鋸の思い出

弦架鋸


弦架鋸(つるかけのこぎり)とも呼ばれる弓鋸ですぞね。竹工場には小さい頃からこのような形の鋸ばかりやったですので、鋸と言えば、一般的な大工さんが太い柱を切るような長柄のノコギリではなく、まずこの竹鋸鋸しか思いうかばんかったがです。

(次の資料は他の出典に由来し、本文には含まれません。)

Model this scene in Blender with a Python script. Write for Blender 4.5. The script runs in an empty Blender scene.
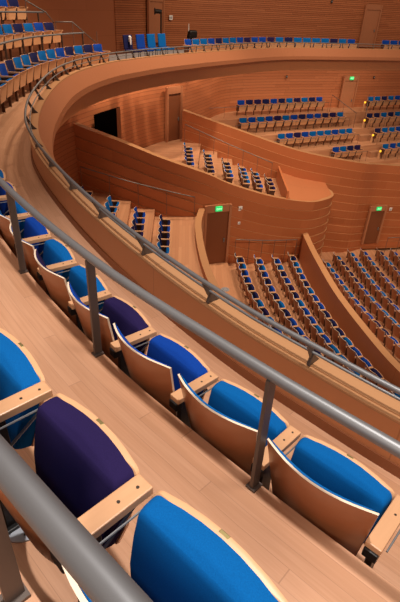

けんど、この鋸を見かける度に思い出しますちや。あのリズミカルな「目打ち」の音と動作、虎竹は表皮の虎模様が一番大切なので、竹枝を取り除く時にこの表皮が剥がれないように目打ちをしていくがです。目打ちは、目払いと違うて手間がかかる作業ぞね。昔はこの仕事専門のおばちゃんがおって座布団に座り、切り込みの入った木の道具に竹をのせてはジッージッーと二回切り込みを入れたらトントンッと、弓になった鋸の背中で叩いて竹節をはじき飛ばしていくがぜよ。本当に小さな竹の節の根元部分だけを取りのぞきますけんど、丸一日やりよったら、あたり一面が節だらけ。


「ボクは、こんどから学校やねえ」
「楽しみやねえ」


おばちゃんの話し声は今でも聞こえて来そうやちや。


竹工場に夕方のサイレンが鳴り響く頃、使い込んで先の短くなった竹箒で集められた竹節の根元部分は小山のよう、これを集めてから明日の朝一番に捨てに行くリヤカーに積まれるがぜよ。ザザーーーーーーーッ!小柄な、おばちゃんが手箕で運んでいく量の多さに今日もこじゃんと頑張ったがやにゃあと子供心に思いよった。隣で祖父の愛犬アトマが、ちょこんと座ってハーハー言いよったがです。